The lawyer, Stephen Larson, said he expects to file an amicus brief in support of the government by early March, arguing that the victims he represents have an interest in the information contained on an iPhone 5C that belonged to one of the attackers, Syed Rizwan Farook.

Farook, with his wife, Tashfeen Malik, killed 14 people and injured 22 at a facility for the developmentally disabled on Dec. 2. So far, the FBI has been unable to break through Farook’s password and Apple — citing privacy concerns — has refused to help.

“The interest of the victims is broader” than those of law enforcement, Larson said. “On an emotional level, they have a desire for information: why did this happen? Why were they targeted?”

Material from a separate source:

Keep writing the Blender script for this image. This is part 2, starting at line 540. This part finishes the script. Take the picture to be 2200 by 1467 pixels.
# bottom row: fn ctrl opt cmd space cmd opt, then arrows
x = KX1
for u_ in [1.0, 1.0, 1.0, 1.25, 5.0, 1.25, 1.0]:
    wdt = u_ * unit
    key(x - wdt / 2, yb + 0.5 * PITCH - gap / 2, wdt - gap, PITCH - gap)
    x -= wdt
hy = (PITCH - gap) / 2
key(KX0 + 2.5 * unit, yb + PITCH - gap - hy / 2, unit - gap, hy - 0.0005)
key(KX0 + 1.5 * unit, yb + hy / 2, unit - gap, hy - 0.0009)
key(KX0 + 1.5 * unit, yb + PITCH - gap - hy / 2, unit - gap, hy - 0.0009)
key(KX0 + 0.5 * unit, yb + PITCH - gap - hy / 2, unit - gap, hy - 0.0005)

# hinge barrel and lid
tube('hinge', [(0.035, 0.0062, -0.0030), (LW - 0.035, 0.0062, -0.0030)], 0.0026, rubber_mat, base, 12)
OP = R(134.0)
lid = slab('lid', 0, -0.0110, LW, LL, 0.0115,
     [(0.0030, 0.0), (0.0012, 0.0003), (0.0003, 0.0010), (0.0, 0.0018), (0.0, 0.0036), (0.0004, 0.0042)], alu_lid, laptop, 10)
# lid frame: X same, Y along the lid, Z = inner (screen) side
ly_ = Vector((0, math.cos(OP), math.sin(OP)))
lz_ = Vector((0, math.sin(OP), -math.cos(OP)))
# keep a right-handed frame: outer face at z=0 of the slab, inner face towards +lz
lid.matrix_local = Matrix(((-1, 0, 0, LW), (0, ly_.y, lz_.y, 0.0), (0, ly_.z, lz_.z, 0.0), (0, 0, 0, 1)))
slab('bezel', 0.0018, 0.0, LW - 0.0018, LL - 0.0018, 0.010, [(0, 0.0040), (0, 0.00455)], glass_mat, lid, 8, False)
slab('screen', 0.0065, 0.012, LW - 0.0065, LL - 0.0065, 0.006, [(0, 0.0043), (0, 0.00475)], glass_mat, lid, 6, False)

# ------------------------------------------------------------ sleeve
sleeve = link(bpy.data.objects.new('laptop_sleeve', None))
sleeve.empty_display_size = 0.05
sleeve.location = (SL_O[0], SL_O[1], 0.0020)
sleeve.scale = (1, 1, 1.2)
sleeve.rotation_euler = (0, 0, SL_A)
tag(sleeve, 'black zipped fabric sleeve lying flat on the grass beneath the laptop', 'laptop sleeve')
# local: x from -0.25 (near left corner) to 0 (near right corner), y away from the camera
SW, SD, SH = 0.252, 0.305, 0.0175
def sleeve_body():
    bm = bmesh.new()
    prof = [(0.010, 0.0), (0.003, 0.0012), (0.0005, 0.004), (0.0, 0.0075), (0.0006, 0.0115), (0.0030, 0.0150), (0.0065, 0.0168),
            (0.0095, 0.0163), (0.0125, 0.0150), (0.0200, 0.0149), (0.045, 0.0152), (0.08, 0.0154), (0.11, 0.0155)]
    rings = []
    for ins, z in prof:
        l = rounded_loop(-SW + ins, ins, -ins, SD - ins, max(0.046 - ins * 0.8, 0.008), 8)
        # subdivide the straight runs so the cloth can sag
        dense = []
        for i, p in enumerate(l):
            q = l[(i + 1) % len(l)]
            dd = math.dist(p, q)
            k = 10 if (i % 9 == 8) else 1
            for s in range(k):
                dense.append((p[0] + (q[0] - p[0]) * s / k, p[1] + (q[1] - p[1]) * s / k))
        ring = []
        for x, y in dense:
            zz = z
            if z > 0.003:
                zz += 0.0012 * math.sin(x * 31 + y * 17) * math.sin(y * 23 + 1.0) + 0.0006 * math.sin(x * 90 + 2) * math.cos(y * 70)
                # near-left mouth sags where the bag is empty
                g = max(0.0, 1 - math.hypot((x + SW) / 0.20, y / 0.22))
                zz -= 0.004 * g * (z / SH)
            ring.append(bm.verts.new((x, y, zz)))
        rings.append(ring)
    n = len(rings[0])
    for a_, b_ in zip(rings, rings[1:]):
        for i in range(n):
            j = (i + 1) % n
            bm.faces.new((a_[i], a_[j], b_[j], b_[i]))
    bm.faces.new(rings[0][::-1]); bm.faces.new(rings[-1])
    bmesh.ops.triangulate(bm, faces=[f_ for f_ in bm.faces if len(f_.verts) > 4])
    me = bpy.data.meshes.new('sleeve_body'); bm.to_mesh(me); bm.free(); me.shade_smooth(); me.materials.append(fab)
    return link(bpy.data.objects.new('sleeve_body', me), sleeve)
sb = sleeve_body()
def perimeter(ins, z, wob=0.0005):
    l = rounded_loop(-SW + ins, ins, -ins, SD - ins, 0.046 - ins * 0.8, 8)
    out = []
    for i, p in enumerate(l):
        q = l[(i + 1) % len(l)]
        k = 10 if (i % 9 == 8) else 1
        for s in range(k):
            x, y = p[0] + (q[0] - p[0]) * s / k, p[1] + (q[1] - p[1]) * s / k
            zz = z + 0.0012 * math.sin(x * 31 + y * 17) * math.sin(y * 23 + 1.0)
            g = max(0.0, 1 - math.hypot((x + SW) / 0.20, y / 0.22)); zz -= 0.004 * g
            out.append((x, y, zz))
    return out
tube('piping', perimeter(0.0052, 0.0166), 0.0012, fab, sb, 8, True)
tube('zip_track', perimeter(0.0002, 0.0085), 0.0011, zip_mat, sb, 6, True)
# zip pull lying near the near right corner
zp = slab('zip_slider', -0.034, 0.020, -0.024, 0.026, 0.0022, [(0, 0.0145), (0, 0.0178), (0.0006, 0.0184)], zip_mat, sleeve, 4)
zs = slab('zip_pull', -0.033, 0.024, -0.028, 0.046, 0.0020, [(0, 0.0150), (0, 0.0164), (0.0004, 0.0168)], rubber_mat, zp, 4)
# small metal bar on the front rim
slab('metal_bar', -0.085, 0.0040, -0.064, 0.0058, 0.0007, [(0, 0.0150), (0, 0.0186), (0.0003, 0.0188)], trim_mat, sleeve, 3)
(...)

A man and his son pay their respects at a makeshift memorial site honoring shooting victims on Dec. 7, 2015, in San Bernardino, Calif.Jae C. Hong / AP

Larson, a former federal judge and prosecutor himself, declined to say how many people he is representing or who they are.

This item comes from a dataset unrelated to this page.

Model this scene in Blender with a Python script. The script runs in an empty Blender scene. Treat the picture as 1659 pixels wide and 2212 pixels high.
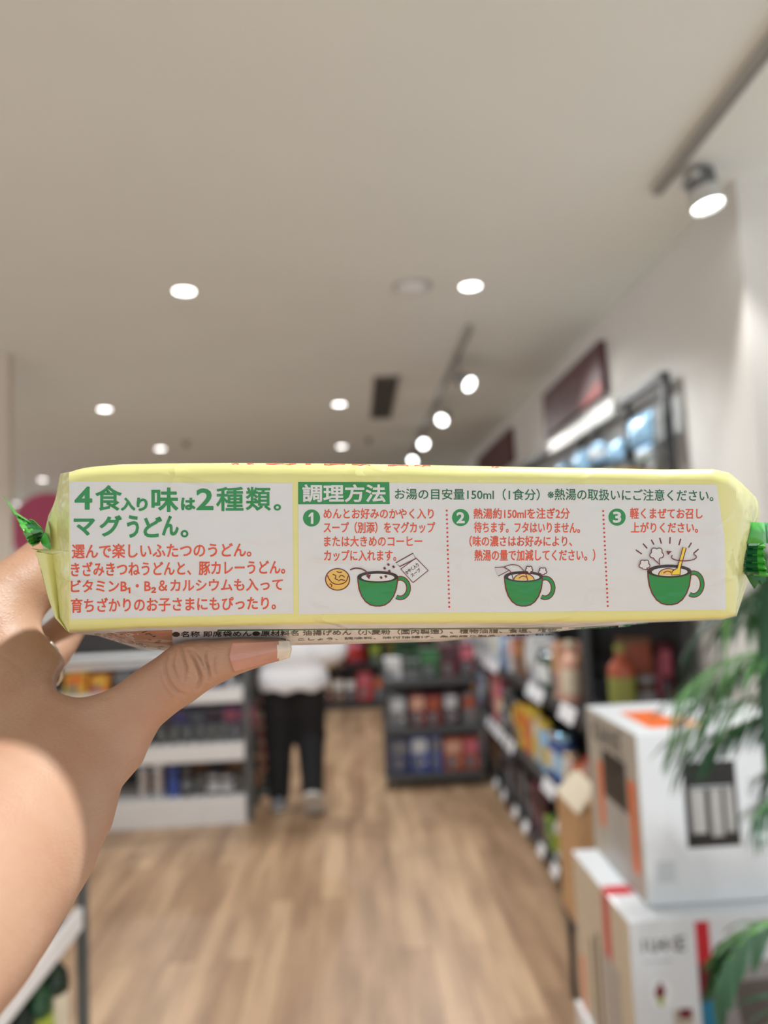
import bpy, bmesh, math, random
import numpy as np
from mathutils import Vector, Matrix
from mathutils.geometry import tessellate_polygon
from mathutils.bvhtree import BVHTree

PI = math.pi
SC = bpy.context.scene
COL = SC.collection
rnd = random.Random(7)

# ------------------------------------------------------------------ camera
FPX, CX, CY = 1660.0, 829.5, 1106.0          # focal length and centre in pixels of the 1659x2212 frame
YAW, PITCH, ROLL, EYE = 0.0395, 0.08305, 0.045, 1.6
_f = Vector((math.sin(YAW) * math.cos(PITCH), math.cos(YAW) * math.cos(PITCH), math.sin(PITCH)))
_r = Vector((math.cos(YAW), -math.sin(YAW), 0.0))
_u = _r.cross(_f)
CR = _r * math.cos(ROLL) - _u * math.sin(ROLL)
CU = _r * math.sin(ROLL) + _u * math.cos(ROLL)
CF = _f
CPOS = Vector((0, 0, EYE))
CROT = Matrix(((CR.x, CU.x, -CF.x), (CR.y, CU.y, -CF.y), (CR.z, CU.z, -CF.z))).to_4x4()
cam_data = bpy.data.cameras.new('camera')
cam = bpy.data.objects.new('camera', cam_data)
COL.objects.link(cam)
cam.matrix_world = Matrix.Translation(CPOS) @ CROT
cam_data.sensor_fit = 'VERTICAL'
cam_data.sensor_height = 36.0
cam_data.lens = FPX / 2212.0 * 36.0
cam_data.clip_start = 0.01
cam_data.clip_end = 100
cam_data.dof.use_dof = True
cam_data.dof.focus_distance = 0.241
cam_data.dof.aperture_fstop = cam_data.lens / 3.7
SC.camera = cam

# ------------------------------------------------------------------ world, exposure
world = bpy.data.worlds.new('store_ambient')
SC.world = world
world.use_nodes = True
WBG = world.node_tree.nodes['Background']
WBG.inputs[0].default_value = (0.925, 0.995, 1.06, 1)
WBG.inputs[1].default_value = 1.06
SC.view_settings.view_transform = 'Standard'
SC.view_settings.look = 'None'
SC.view_settings.gamma = 1.0
SC.view_settings.use_curve_mapping = False
SC.view_settings.exposure = 0.0
SC.cycles.use_denoising = True
SC.cycles.max_bounces = 8
SC.cycles.diffuse_bounces = 4
SC.cycles.sample_clamp_indirect = 6.0
CEIL = 3.0
DOWN_W = 88.0          # watts of one downlight
TRACK_W = 26.0
NEAR_W = 184.0          # the downlight above the held pack

# ------------------------------------------------------------------ helpers
def lin(c):
    c = c / 255.0
    return c / 12.92 if c <= 0.04045 else ((c + 0.055) / 1.055) ** 2.4

MATS = {}
def mat(name, rgb, rough=0.5, metal=0.0, coat=0.0, var=0.06, vscale=9.0, bump=0.0, bscale=60.0, spec=0.5,
        emit=0.0, trans=0.0, sss=0.0, alpha=1.0, coords='Object', stretch=(1, 1, 1)):
    """procedural principled material: base colour gently varied by noise, optional bump"""
    if name in MATS:
        return MATS[name]
    m = bpy.data.materials.new(name)
    m.use_nodes = True
    nt = m.node_tree
    b = nt.nodes['Principled BSDF']
    col = tuple(lin(v) for v in rgb)
    tc = nt.nodes.new('ShaderNodeTexCoord')
    mp = nt.nodes.new('ShaderNodeMapping')
    mp.inputs['Scale'].default_value = stretch
    nt.links.new(tc.outputs[coords], mp.inputs[0])
    if var > 0:
        n = nt.nodes.new('ShaderNodeTexNoise')
        n.inputs['Scale'].default_value = vscale
        n.inputs['Detail'].default_value = 3
        nt.links.new(mp.outputs[0], n.inputs['Vector'])
        r = nt.nodes.new('ShaderNodeValToRGB')
        r.color_ramp.elements[0].position = 0.3
        r.color_ramp.elements[1].position = 0.7
        r.color_ramp.elements[0].color = tuple(max(0, v * (1 - var)) for v in col) + (1,)
        r.color_ramp.elements[1].color = tuple(min(1, v * (1 + var)) for v in col) + (1,)
        nt.links.new(n.outputs['Fac'], r.inputs[0])
        nt.links.new(r.outputs[0], b.inputs['Base Color'])
    else:
        b.inputs['Base Color'].default_value = col + (1,)
    b.inputs['Roughness'].default_value = rough
    b.inputs['Metallic'].default_value = metal
    b.inputs['Specular IOR Level'].default_value = spec
    b.inputs['Coat Weight'].default_value = coat
    b.inputs['Coat Roughness'].default_value = 0.08
    b.inputs['Transmission Weight'].default_value = trans
    b.inputs['Alpha'].default_value = alpha
    if sss:
        b.inputs['Subsurface Weight'].default_value = sss
        b.inputs['Subsurface Radius'].default_value = (1.0, 0.36, 0.18)
        b.inputs['Subsurface Scale'].default_value = 0.004
    if emit:
        b.inputs['Emission Color'].default_value = col + (1,)
        b.inputs['Emission Strength'].default_value = emit
    if bump:
        n2 = nt.nodes.new('ShaderNodeTexNoise')
        n2.inputs['Scale'].default_value = bscale
        n2.inputs['Detail'].default_value = 4
        nt.links.new(mp.outputs[0], n2.inputs['Vector'])
        bp = nt.nodes.new('ShaderNodeBump')
        bp.inputs['Strength'].default_value = bump
        bp.inputs['Distance'].default_value = 0.002
        nt.links.new(n2.outputs['Fac'], bp.inputs['Height'])
        nt.links.new(bp.outputs[0], b.inputs['Normal'])
    MATS[name] = m
    return m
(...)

But he said that they fall into three categories: family members of victims, people who survived, and people who observed.

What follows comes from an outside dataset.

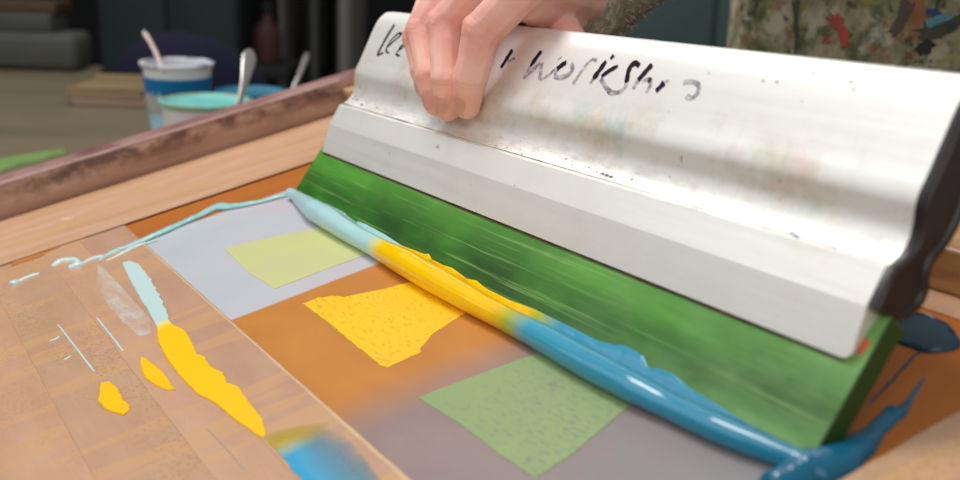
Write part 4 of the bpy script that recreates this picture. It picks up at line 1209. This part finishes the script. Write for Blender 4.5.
# red bottle on a shelf unit by the lockers
bp_ = wdep(268, 62, 3.1); so = Vector((bp_.x, bp_.y, 0)); sh = wdep(268, 62, 3.1).z
SH = root('side_table', 'dark narrow stand under the red bottle', 'stand', so, 'W')
DK = simple('dark_stand', (34, 34, 34), None, 10, 0.7)
bm = bmesh.new(); box(bm, -.07, .07, -.1, .1, sh - .03, sh, .004); finish('top', bm, DK, SH)
for x in (-.055, .055):
    for y in (-.085, .085):
        bm = bmesh.new(); box(bm, x - .012, x + .012, y - .012, y + .012, 0, sh - .03, .002); finish('leg', bm, DK, SH)
BO_ = root('bottle', 'dark red bottle on the narrow stand beside the lockers', 'bottle', Vector((bp_.x, bp_.y, sh)), 'W')
bm = bmesh.new(); lathe(bm, [(0, 0), (.032, 0), (.036, .004), (.036, .075), (.03, .095), (.014, .112), (.012, .13), (0, .13)], 28); finish('body', bm, simple('dark_red', (70, 28, 24), None, 10, 0.6), BO_)
bm = bmesh.new(); lathe(bm, [(0, .13), (.014, .13), (.015, .133), (.015, .152), (.012, .155), (0, .155)], 24); finish('cap', bm, BLK, BO_)

for o in list(bpy.data.objects):
    if o.parent or 'category' not in o: continue
    base = o.name.split('.')[0]
    G = {'ink_tub': 'ink tubs on the bench', 'spoon': 'metal spoons in the tubs', 'locker': 'grey lockers at the back', 'cupboard': 'teal cupboards at the back',
         'storage_box': 'grey boxes stacked on the bench', 'wooden_tray': 'wooden trays on the bench', 'ink_dab': 'ink dabs on the tape', 'ink_fleck': 'white ink flecks on the tape',
         'ink_flick': 'pale ink flicks by the ridge', 'ink_line': 'thin ink lines on the tape', 'ink_ridge': 'pale ink ridges along the print', 'ink_smear': 'ink smears'}.get(base)
    if G: o['group'] = G

# ================================================================== LIGHT
def area(name, loc, target, size, sizey, power, col=(1, 1, 1)):
    l = bpy.data.lights.new(name, 'AREA'); l.shape = 'RECTANGLE'; l.size = size; l.size_y = sizey; l.energy = power; l.color = col
    o = bpy.data.objects.new(name, l); COL.objects.link(o)
    o.location = loc; o.rotation_euler = (Vector(target) - Vector(loc)).to_track_quat('-Z', 'Y').to_euler()
    return o
area('ceiling_lamp', (-0.53, 1.18, 2.40), (0.02, 0.55, 0.93), 0.6, 0.6, 19.5, (1.0, 0.985, 0.96))
area('fill_lamp', (-0.35, -1.2, 2.15), (0.15, 0.7, 0.95), 1.4, 1.4, 14, (1.0, 0.98, 0.95))  # added soft fill behind the camera, brightens the apron and camera-facing sides
area('window_daylight', (-1.75, 0.75, 1.95), (0.05, 0.5, 0.93), 1.5, 1.5, 10, (0.97, 0.985, 1.0))
w = bpy.data.worlds.new('World'); SC.world = w; w.use_nodes = True
bg = w.node_tree.nodes['Background']; bg.inputs[0].default_value = (0.97, 0.98, 1.0, 1); bg.inputs[1].default_value = 0.36

# ================================================================== CAMERA
cam = bpy.data.cameras.new('camera'); co_ = bpy.data.objects.new('camera', cam); COL.objects.link(co_)
Rm = Matrix((WR @ R0, -(WR @ R1), -(WR @ R2))).transposed().to_4x4()
co_.matrix_world = Matrix.Translation(CAMW) @ Rm
cam.sensor_width = 36.0; cam.sensor_fit = 'HORIZONTAL'; cam.lens = FPX / 960 * 36
cam.clip_start = 0.01; cam.clip_end = 50
cam.dof.use_dof = True; cam.dof.focus_distance = 0.68; cam.dof.aperture_fstop = 6.8
SC.camera = co_
vs_ = SC.view_settings
vs_.view_transform = 'Standard'; vs_.look = 'None'; vs_.exposure = -0.04; vs_.gamma = 1.0; vs_.use_curve_mapping = False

Federal authorities fear that too many failed attempts to break into Farook’s phone will cause it to “essentially self-destruct,” as FBI Director James Comey has put it.

Related: Apple vs. FBI: Feds Have More Support Than Tech Giant, Survey Says

So last Tuesday, a federal judge ordered Apple to comply with FBI investigators. The next day, the technology giant’s CEO Tim Cook charged that doing so would “build a backdoor to the iPhone” that could be easily be exploited and would compromise the security of millions of customers.

On Friday, federal prosecutors filed a motion seeking to force Apple to comply with the order, and on Sunday, FBI Director James Comey tried to calm the dispute, saying in a statement, “I hope folks will take a deep breath and stop saying the world is ending, but instead use that breath to talk to each other."